[Image above] Researchers at Hokkaido University in Japan experimentally confirmed the existence of one-electron bonds between carbon atoms. The research team, from left: Yusuke Ishigaki, Soki Kawaguchi, Takuya Shimajiri, and Takanori Suzuki. Credit: Yusuke Ishigaki, Hokkaido University
Batman and Robin, Scooby and Shaggy, Bert and Ernie—it is hard to imagine these iconic duos without their pair. Yet sometimes memorable partners will split up to venture by themselves, such as when Luigi took on the haunted mansion alone or Barbie set off into the real world without Ken.
In science, covalent bonds are the iconic duo of chemistry. Though atoms can donate a single electron to another during ionic bonding, covalent bonding almost exclusively involves sharing electrons between atoms in pairs.
The possibility of sharing only a single electron during covalent bonding was first postulated by U.S. chemist and peace activist Linus Pauling in 1931. More than six decades later, researchers in Germany and France finally confirmed Pauling’s theory when they observed a one-electron covalent bond between two phosphorus atoms using X-ray diffraction.
Since then, several other X-ray crystallographic studies experimentally confirmed the existence of one-electron covalent bonds between boron atoms and some copper complexes (here and here). But overall, the existence of one-electron covalent bonds remains few and far between.
In September 2024, researchers at Hokkaido University in Japan made the stunning announcement that they had experimentally confirmed the existence of one-electron bonds between two carbon atoms.
As explained in their paper, researchers have struggled to find evidence of one-electron covalent bonds between carbon atoms because they are much less stable than paired covalent bonds. As such, one-electron covalent bonds were assumed to exist transiently during chemical reactions but not in the final product.
To achieve an enduring one-electron covalent bond, the Hokkaido researchers looked for a stable molecule that could support this weak bonding structure. They decided on a derivative of hexaphenylethane, which is a hypothetical organic compound consisting of an ethane core with six phenyl substituents.
This derivate contains an elongated single covalent bond between two carbon atoms. As explained well in a Chemistry World article, this bond changes the electronic properties of the molecule. The researchers hypothesized this change would enable a controlled oxidation reaction resulting in the formation of one-electron covalent bonds.

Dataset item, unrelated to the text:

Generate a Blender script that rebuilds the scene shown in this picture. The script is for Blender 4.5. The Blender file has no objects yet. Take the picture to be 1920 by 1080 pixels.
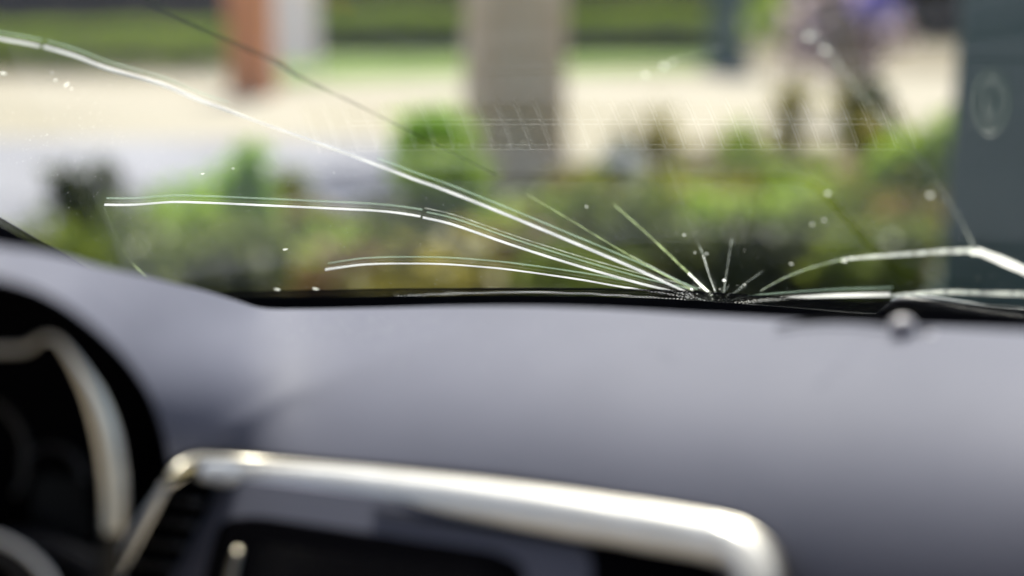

Oxidation of the hexaphenylethane derivative resulted in the production of dark violet single crystals suitable for X-ray diffraction analysis. This analysis, coupled with Raman spectroscopy, confirmed the existence of one-electron bonds between the carbon atoms.
In the Chemistry World article, Philip Camp, professor of theoretical chemistry at the University of Edinburgh who was not involved in the study, notes that the classification of this one-electron bond as “covalent” is debatable.
“Roughly speaking, the cause of this bond is the proximity of the atoms due to the rest of the molecule, not the other way around,” he says. “It has not been demonstrated that it satisfies the [International Union of Pure and Applied Chemistry] definition.”
However, even being able to debate this question is “kind of the point,” says first author Takuya Shimajiri, previously assistant professor at Hokkaido University and now at the University of Tokyo, in the Chemistry World article.
“We aim to clarify what a covalent bond is—specifically, at what point does a bond qualify as covalent and at what point does it not? Our goal is to explore a wide range of bonds that have yet to be discovered, not just between carbon atoms, but between all elements,” he says.
The paper, published in Nature, is “Direct evidence for a carbon–carbon one-electron σ-bond” (DOI: 10.1038/s41586-024-07965-1).